▶ _Goal_: Your task is to retype the lines from the opening of the material through the line that includes "C = S.collection". Do not copy the pictures.

### Material provided

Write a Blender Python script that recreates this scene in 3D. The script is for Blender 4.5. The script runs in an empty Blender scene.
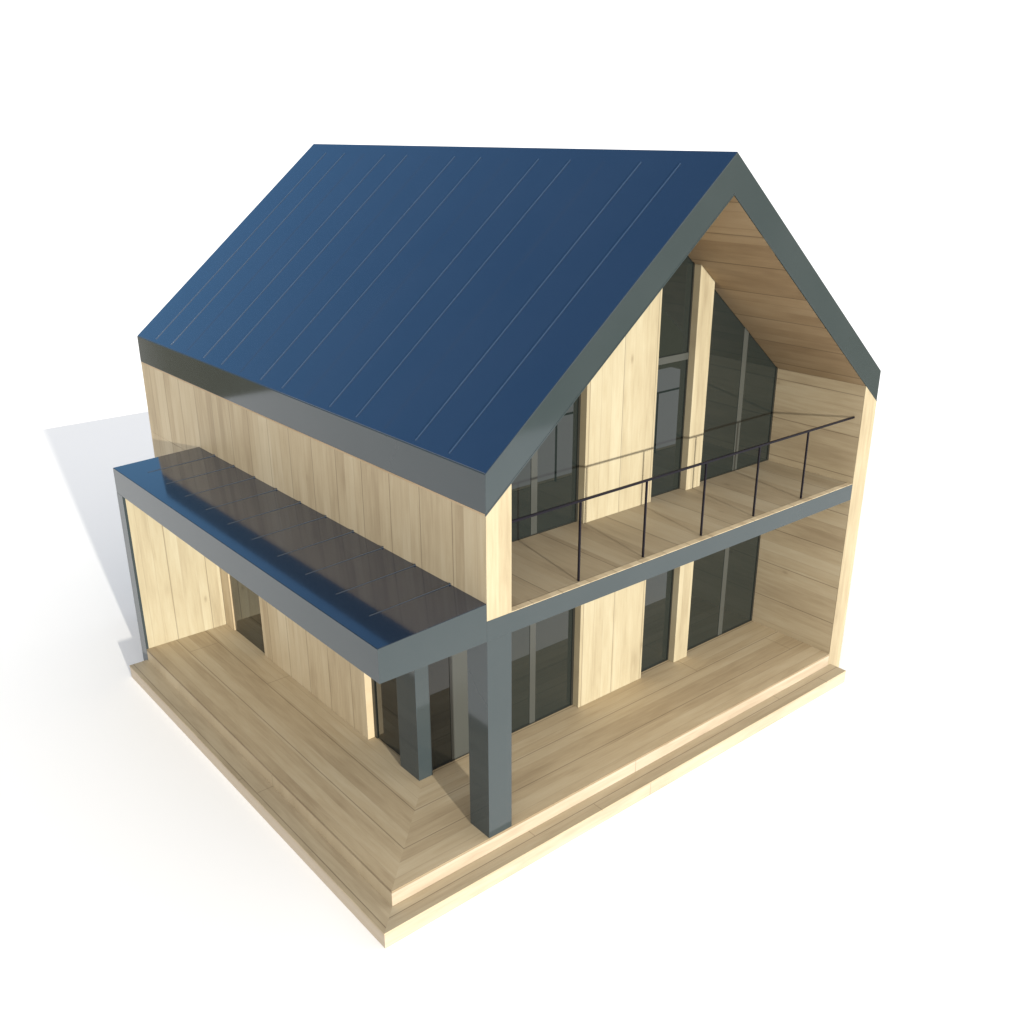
import bpy, bmesh, math
from mathutils import Vector
R = math.radians
S = bpy.context.scene
C = S.collection

# ------------------------------------------------------------------ camera
cam = bpy.data.objects.new('camera', bpy.data.cameras.new('camera'))
C.objects.link(cam); S.camera = cam
cam.location = (-5.6038, -7.1326, 7.4224)
cam.rotation_euler = (1.1824, 0.0001, -0.6950)
cam.data.sensor_width = 36
cam.data.lens = 987.94 / 1024 * 36
cam.data.shift_x = -0.0005
cam.data.shift_y = 0.02285
cam.data.clip_end = 2000

# ------------------------------------------------------------------ light
SUN_EL = math.atan(0.155)
SUN_AZ = math.atan(0.186)                 # shadows run back (+y) and a little right (+x)
sun_dir = Vector((math.sin(SUN_AZ)*math.cos(SUN_EL), math.cos(SUN_AZ)*math.cos(SUN_EL), -math.sin(SUN_EL)))
sl = bpy.data.lights.new('sun', 'SUN'); sl.energy = 5.0; sl.angle = R(1.0); sl.color = (1.0, 0.965, 0.88)
sun = bpy.data.objects.new('sun', sl); C.objects.link(sun)
sun.rotation_euler = sun_dir.to_track_quat('-Z', 'Y').to_euler()

W = bpy.data.worlds.new('World'); S.world = W; W.use_nodes = True
nt = W.node_tree; nt.nodes.clear()
N = nt.nodes.new; L = nt.links.new
out = N('ShaderNodeOutputWorld')
sky = N('ShaderNodeTexSky'); sky.sky_type = 'NISHITA'; sky.sun_disc = False
sky.sun_elevation = SUN_EL; sky.sun_rotation = math.pi + SUN_AZ
tc = N('ShaderNodeTexCoord'); sp = N('ShaderNodeSeparateXYZ'); L(tc.outputs['Generated'], sp.inputs[0])
hz = N('ShaderNodeMapRange'); hz.interpolation_type = 'SMOOTHSTEP'       # white studio haze up to ~9 degrees
hz.inputs['From Min'].default_value = 0.13; hz.inputs['From Max'].default_value = 0.26
hz.inputs['To Min'].default_value = 1; hz.inputs['To Max'].default_value = 0
L(sp.outputs['Z'], hz.inputs['Value'])
fr = N('ShaderNodeMapRange'); fr.interpolation_type = 'SMOOTHSTEP'       # white glow added on the sun's side as fill light
fr.inputs['From Min'].default_value = -0.15; fr.inputs['From Max'].default_value = 0.45
fr.inputs['To Min'].default_value = 1; fr.inputs['To Max'].default_value = 0
L(sp.outputs['Y'], fr.inputs['Value'])
mx = N('ShaderNodeMath'); mx.operation = 'MAXIMUM'; L(hz.outputs[0], mx.inputs[0]); L(fr.outputs[0], mx.inputs[1])
b1 = N('ShaderNodeBackground'); b1.inputs['Strength'].default_value = 0.125; 
tn = N('ShaderNodeMix'); tn.data_type = 'RGBA'; tn.blend_type = 'MULTIPLY'; tn.inputs[0].default_value = 1
L(sky.outputs[0], tn.inputs[6]); tn.inputs[7].default_value = (0.66, 1.0, 1.35, 1); L(tn.outputs[2], b1.inputs['Color'])
b2 = N('ShaderNodeBackground'); b2.inputs['Color'].default_value = (1, 0.985, 0.975, 1); b2.inputs['Strength'].default_value = 1.10
ms = N('ShaderNodeMixShader'); L(mx.outputs[0], ms.inputs[0]); L(b1.outputs[0], ms.inputs[1]); L(b2.outputs[0], ms.inputs[2])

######

▶ _Response to the exercise_:
Write a Blender Python script that recreates this scene in 3D. The script is for Blender 4.5. The script runs in an empty Blender scene.
import bpy, bmesh, math
from mathutils import Vector
R = math.radians
S = bpy.context.scene
C = S.collection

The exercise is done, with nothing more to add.